STATED TASK: For this exercise, return only the lines from the line containing "Generate a Blender" through the line containing "R = math.radians", both ends included, exactly as they are.

RECORDED DATA:
————————

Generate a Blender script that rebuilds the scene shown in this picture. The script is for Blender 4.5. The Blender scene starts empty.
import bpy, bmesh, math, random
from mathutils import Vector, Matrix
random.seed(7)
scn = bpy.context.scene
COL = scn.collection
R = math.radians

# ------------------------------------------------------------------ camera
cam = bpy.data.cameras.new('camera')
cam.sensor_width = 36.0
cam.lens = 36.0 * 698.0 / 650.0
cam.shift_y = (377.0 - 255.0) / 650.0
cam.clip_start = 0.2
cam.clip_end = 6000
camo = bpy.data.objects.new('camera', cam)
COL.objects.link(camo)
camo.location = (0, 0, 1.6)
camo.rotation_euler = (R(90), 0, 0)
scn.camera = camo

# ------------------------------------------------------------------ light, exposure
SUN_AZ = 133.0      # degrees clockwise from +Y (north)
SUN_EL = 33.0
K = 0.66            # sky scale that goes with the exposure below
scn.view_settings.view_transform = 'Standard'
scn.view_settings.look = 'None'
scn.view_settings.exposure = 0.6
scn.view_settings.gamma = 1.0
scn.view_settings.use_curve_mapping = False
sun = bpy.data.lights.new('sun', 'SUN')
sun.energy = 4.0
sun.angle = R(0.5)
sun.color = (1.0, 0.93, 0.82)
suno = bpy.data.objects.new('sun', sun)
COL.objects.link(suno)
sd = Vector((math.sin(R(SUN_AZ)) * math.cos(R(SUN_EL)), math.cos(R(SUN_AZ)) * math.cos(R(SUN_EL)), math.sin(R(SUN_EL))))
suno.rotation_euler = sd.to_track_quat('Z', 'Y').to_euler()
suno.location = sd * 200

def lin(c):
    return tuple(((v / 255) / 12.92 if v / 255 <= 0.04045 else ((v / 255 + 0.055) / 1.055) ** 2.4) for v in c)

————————

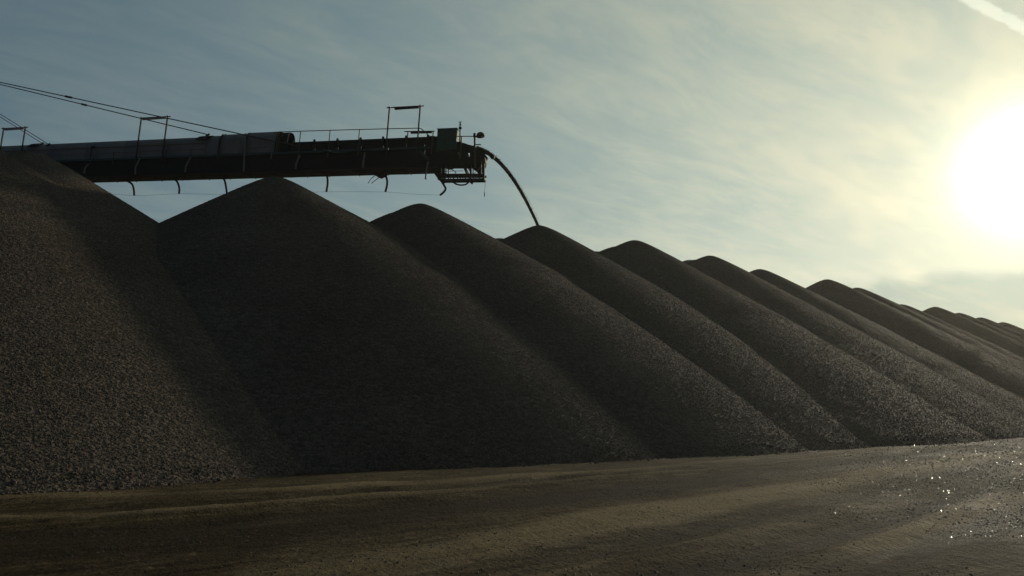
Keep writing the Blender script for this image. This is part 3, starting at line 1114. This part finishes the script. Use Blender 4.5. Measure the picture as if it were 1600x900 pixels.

————————

EXERCISE ANSWER:
Generate a Blender script that rebuilds the scene shown in this picture. The script is for Blender 4.5. The Blender scene starts empty.
import bpy, bmesh, math, random
from mathutils import Vector, Matrix
random.seed(7)
scn = bpy.context.scene
COL = scn.collection
R = math.radians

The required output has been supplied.